**WHAT YOU NEED TO DO**
Output every line exactly as written. Leave out pictures.

**DATA**
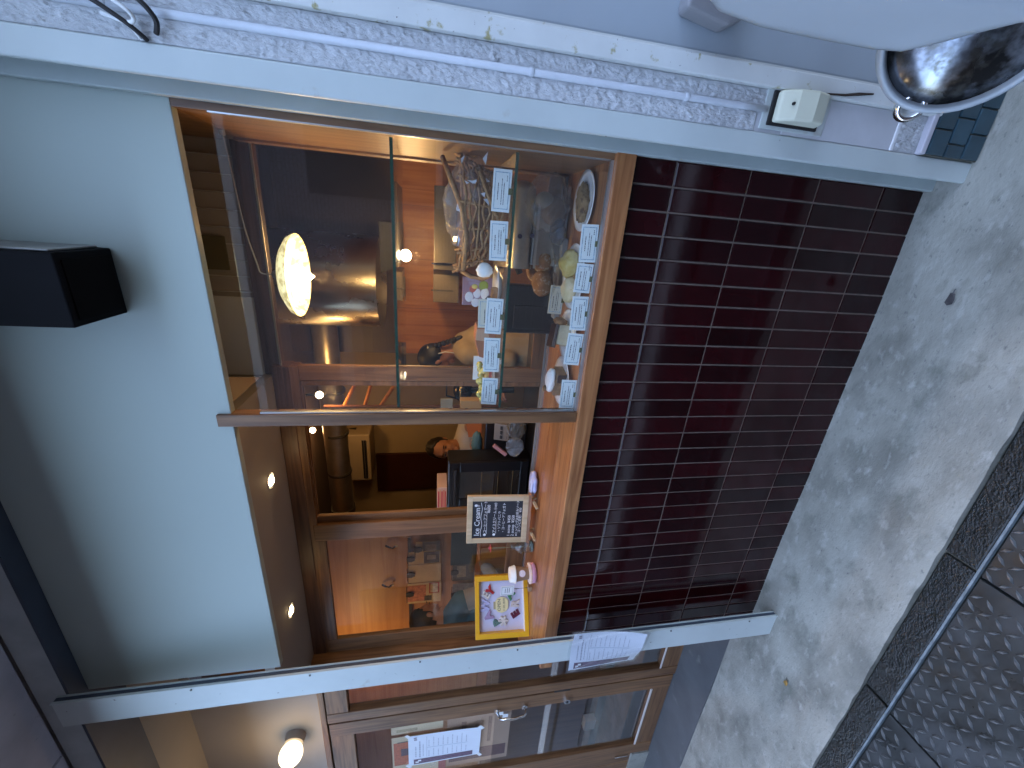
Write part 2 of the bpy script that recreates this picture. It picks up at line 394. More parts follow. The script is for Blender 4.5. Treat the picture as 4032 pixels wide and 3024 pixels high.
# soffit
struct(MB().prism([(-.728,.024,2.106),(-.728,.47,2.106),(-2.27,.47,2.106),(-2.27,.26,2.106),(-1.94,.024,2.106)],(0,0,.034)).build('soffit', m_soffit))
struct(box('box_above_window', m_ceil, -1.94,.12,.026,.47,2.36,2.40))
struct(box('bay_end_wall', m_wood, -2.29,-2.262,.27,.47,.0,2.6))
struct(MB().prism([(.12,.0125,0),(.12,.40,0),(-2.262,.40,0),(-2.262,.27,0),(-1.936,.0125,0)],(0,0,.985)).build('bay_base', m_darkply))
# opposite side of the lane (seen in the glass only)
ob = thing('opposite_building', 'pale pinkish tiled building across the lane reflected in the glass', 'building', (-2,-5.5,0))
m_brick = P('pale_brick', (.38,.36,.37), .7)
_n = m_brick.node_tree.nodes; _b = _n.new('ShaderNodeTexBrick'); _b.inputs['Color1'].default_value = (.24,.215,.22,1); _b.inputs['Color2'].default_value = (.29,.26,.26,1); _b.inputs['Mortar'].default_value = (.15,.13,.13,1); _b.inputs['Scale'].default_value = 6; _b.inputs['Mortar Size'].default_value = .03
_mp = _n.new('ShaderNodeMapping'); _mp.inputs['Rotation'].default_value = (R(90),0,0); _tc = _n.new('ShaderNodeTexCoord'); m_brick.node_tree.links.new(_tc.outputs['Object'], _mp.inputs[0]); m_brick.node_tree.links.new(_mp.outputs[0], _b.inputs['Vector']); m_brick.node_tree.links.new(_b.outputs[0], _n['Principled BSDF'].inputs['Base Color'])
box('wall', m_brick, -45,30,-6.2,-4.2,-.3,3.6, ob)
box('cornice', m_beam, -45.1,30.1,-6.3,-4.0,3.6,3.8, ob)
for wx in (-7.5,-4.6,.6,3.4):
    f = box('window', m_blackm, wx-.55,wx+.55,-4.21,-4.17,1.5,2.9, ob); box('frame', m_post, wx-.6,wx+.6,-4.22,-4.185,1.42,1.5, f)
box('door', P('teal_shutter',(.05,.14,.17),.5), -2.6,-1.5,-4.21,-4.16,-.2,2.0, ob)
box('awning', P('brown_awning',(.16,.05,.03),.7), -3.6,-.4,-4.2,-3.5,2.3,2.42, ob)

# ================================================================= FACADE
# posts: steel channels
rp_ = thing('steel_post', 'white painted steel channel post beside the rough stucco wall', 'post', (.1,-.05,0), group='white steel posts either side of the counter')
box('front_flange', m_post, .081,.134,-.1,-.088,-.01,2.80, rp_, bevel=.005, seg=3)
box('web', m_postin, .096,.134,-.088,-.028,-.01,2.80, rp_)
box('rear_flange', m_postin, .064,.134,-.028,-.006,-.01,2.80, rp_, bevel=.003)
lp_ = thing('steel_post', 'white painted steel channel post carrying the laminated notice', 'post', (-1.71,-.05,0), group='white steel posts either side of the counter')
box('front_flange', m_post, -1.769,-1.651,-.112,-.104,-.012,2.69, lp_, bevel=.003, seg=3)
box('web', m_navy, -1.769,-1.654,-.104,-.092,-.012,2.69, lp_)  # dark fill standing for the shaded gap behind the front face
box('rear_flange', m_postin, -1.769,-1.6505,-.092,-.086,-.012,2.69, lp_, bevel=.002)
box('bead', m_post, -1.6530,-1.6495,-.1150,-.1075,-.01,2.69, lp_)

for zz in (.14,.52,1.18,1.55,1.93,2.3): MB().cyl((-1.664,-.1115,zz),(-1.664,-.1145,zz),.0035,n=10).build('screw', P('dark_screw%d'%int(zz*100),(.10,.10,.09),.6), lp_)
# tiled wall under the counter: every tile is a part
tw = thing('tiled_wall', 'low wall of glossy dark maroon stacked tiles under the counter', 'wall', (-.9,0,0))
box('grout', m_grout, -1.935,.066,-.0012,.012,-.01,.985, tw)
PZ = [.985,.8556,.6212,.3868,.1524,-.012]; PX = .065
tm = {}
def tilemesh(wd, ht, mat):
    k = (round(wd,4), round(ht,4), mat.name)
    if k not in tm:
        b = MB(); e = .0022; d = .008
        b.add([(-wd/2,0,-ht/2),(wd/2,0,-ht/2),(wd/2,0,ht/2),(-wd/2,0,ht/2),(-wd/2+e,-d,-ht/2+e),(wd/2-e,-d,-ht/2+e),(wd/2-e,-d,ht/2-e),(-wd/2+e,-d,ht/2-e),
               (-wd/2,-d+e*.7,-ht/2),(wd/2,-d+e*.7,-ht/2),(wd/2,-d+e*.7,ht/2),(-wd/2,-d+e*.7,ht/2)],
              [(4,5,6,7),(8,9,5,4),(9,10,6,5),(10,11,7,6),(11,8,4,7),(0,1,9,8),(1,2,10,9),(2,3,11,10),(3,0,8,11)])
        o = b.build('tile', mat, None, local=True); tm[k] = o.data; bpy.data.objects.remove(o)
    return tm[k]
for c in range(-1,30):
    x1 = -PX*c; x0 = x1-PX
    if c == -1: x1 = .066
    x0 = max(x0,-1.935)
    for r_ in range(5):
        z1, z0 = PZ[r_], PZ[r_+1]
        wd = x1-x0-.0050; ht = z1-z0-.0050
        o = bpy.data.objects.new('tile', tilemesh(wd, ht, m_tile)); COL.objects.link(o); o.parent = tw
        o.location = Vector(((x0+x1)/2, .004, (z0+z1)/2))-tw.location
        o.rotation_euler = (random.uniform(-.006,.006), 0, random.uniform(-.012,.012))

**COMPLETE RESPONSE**
Write part 2 of the bpy script that recreates this picture. It picks up at line 394. More parts follow. The script is for Blender 4.5. Treat the picture as 4032 pixels wide and 3024 pixels high.
# soffit
struct(MB().prism([(-.728,.024,2.106),(-.728,.47,2.106),(-2.27,.47,2.106),(-2.27,.26,2.106),(-1.94,.024,2.106)],(0,0,.034)).build('soffit', m_soffit))
struct(box('box_above_window', m_ceil, -1.94,.12,.026,.47,2.36,2.40))
struct(box('bay_end_wall', m_wood, -2.29,-2.262,.27,.47,.0,2.6))
struct(MB().prism([(.12,.0125,0),(.12,.40,0),(-2.262,.40,0),(-2.262,.27,0),(-1.936,.0125,0)],(0,0,.985)).build('bay_base', m_darkply))
# opposite side of the lane (seen in the glass only)
ob = thing('opposite_building', 'pale pinkish tiled building across the lane reflected in the glass', 'building', (-2,-5.5,0))
m_brick = P('pale_brick', (.38,.36,.37), .7)
_n = m_brick.node_tree.nodes; _b = _n.new('ShaderNodeTexBrick'); _b.inputs['Color1'].default_value = (.24,.215,.22,1); _b.inputs['Color2'].default_value = (.29,.26,.26,1); _b.inputs['Mortar'].default_value = (.15,.13,.13,1); _b.inputs['Scale'].default_value = 6; _b.inputs['Mortar Size'].default_value = .03
_mp = _n.new('ShaderNodeMapping'); _mp.inputs['Rotation'].default_value = (R(90),0,0); _tc = _n.new('ShaderNodeTexCoord'); m_brick.node_tree.links.new(_tc.outputs['Object'], _mp.inputs[0]); m_brick.node_tree.links.new(_mp.outputs[0], _b.inputs['Vector']); m_brick.node_tree.links.new(_b.outputs[0], _n['Principled BSDF'].inputs['Base Color'])
box('wall', m_brick, -45,30,-6.2,-4.2,-.3,3.6, ob)
box('cornice', m_beam, -45.1,30.1,-6.3,-4.0,3.6,3.8, ob)
for wx in (-7.5,-4.6,.6,3.4):
    f = box('window', m_blackm, wx-.55,wx+.55,-4.21,-4.17,1.5,2.9, ob); box('frame', m_post, wx-.6,wx+.6,-4.22,-4.185,1.42,1.5, f)
box('door', P('teal_shutter',(.05,.14,.17),.5), -2.6,-1.5,-4.21,-4.16,-.2,2.0, ob)
box('awning', P('brown_awning',(.16,.05,.03),.7), -3.6,-.4,-4.2,-3.5,2.3,2.42, ob)

# ================================================================= FACADE
# posts: steel channels
rp_ = thing('steel_post', 'white painted steel channel post beside the rough stucco wall', 'post', (.1,-.05,0), group='white steel posts either side of the counter')
box('front_flange', m_post, .081,.134,-.1,-.088,-.01,2.80, rp_, bevel=.005, seg=3)
box('web', m_postin, .096,.134,-.088,-.028,-.01,2.80, rp_)
box('rear_flange', m_postin, .064,.134,-.028,-.006,-.01,2.80, rp_, bevel=.003)
lp_ = thing('steel_post', 'white painted steel channel post carrying the laminated notice', 'post', (-1.71,-.05,0), group='white steel posts either side of the counter')
box('front_flange', m_post, -1.769,-1.651,-.112,-.104,-.012,2.69, lp_, bevel=.003, seg=3)
box('web', m_navy, -1.769,-1.654,-.104,-.092,-.012,2.69, lp_)  # dark fill standing for the shaded gap behind the front face
box('rear_flange', m_postin, -1.769,-1.6505,-.092,-.086,-.012,2.69, lp_, bevel=.002)
box('bead', m_post, -1.6530,-1.6495,-.1150,-.1075,-.01,2.69, lp_)

for zz in (.14,.52,1.18,1.55,1.93,2.3): MB().cyl((-1.664,-.1115,zz),(-1.664,-.1145,zz),.0035,n=10).build('screw', P('dark_screw%d'%int(zz*100),(.10,.10,.09),.6), lp_)
# tiled wall under the counter: every tile is a part
tw = thing('tiled_wall', 'low wall of glossy dark maroon stacked tiles under the counter', 'wall', (-.9,0,0))
box('grout', m_grout, -1.935,.066,-.0012,.012,-.01,.985, tw)
PZ = [.985,.8556,.6212,.3868,.1524,-.012]; PX = .065
tm = {}
def tilemesh(wd, ht, mat):
    k = (round(wd,4), round(ht,4), mat.name)
    if k not in tm:
        b = MB(); e = .0022; d = .008
        b.add([(-wd/2,0,-ht/2),(wd/2,0,-ht/2),(wd/2,0,ht/2),(-wd/2,0,ht/2),(-wd/2+e,-d,-ht/2+e),(wd/2-e,-d,-ht/2+e),(wd/2-e,-d,ht/2-e),(-wd/2+e,-d,ht/2-e),
               (-wd/2,-d+e*.7,-ht/2),(wd/2,-d+e*.7,-ht/2),(wd/2,-d+e*.7,ht/2),(-wd/2,-d+e*.7,ht/2)],
              [(4,5,6,7),(8,9,5,4),(9,10,6,5),(10,11,7,6),(11,8,4,7),(0,1,9,8),(1,2,10,9),(2,3,11,10),(3,0,8,11)])
        o = b.build('tile', mat, None, local=True); tm[k] = o.data; bpy.data.objects.remove(o)
    return tm[k]
for c in range(-1,30):
    x1 = -PX*c; x0 = x1-PX
    if c == -1: x1 = .066
    x0 = max(x0,-1.935)
    for r_ in range(5):
        z1, z0 = PZ[r_], PZ[r_+1]
        wd = x1-x0-.0050; ht = z1-z0-.0050
        o = bpy.data.objects.new('tile', tilemesh(wd, ht, m_tile)); COL.objects.link(o); o.parent = tw
        o.location = Vector(((x0+x1)/2, .004, (z0+z1)/2))-tw.location
        o.rotation_euler = (random.uniform(-.006,.006), 0, random.uniform(-.012,.012))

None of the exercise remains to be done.